FX Daily Strategy: APAC, July 24th

byAdrian Schmidt

Senior FX Strategist
15

PMIs a focus ahead of the ECB meeting

ECB likely to be uneventful with latest ECB bank lending survey encouraging

US claims data likely to be of more interest than home sales

JPY still has upside scope despite political risks

PMIs a focus ahead of the ECB meeting

ECB likely to be uneventful with latest ECB bank lending survey encouraging

US claims data likely to be of more interest than home sales

JPY still has upside scope despite political risks

 

Thursday is the most eventful day in what has been a very quiet week for events. We have the preliminary PMI data for July and the ECB meeting, as well as new home sales and jobless claims data from the US.

As usual, the European PMI data will tend to be the main focus among the global PMIs, especially since it is quickly followed by the ECB meeting. Market consensus is looking for a small gain in the Eurozone PMI and little change in the US PMI. Typically, there is more focus in the US on the ISM survey, but given the tariff situation and the fact that the PMIs precede the ISM, there will also be interest in the US numbers this month. The modest increase in the Eurozone PMI anticipated by the consensus reflects the fact that the Eurozone index has underperformed in June. The EUR could be vulnerable if we don’t see the anticipated increase.

Markets see no further cut from the ECB this time around.
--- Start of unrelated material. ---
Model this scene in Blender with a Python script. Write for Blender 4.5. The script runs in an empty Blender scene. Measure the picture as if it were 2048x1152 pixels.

However, we think that the ECB will ultimately still have to ease further - two more 25 bp cuts in H2. Indeed, over and above what we think is over-optimism regarding the labor market, we think that the ECB has a complacent view on financial conditions and credit growth. But for the Council it is likely that this time around the added uncertainty emanating from the latest and extended U.S. tariff threat warrants more circumspection than immediate policy action. However, the latest bank lending survey this week didn’t see any increase in concerns emanating from the tariff uncertainty, so we doubt there will be any notable policy statements to move the market. But with only one more rate cut priced into the curve this year, there isn’t much scope for FX impact.

We expect a June new home sales level of 640k, which would be a 2.7% increase if May’s 13.7% decline to 623k, which followed a 9.6% increase to 722k in April, is unrevised. Trend in new home sales has no clear direction but the NAHB homebuilders’ survey suggested a weakening picture in June, which saw only a partial correction in July. Our forecast is similar to the market consensus, and given the lack of a clear trend in home sales there may be more interest in the jobless claims data, which has shown significant declines in the last few weeks after a rise in the first half of June. The USD could be sensitive to weak data, with Waller having called for a July easing last week and nothing priced into the curve for the July 30 meeting.

In general, there still looks to be scope for the JPY to extend the gains seen this week, even though there is still talk of a potential Ishiba resignation after the LDP losses in the Upper House elections. In practice, this could be JPY negative in the short run, but yield spreads still point to scope for more JPY gains against the USD.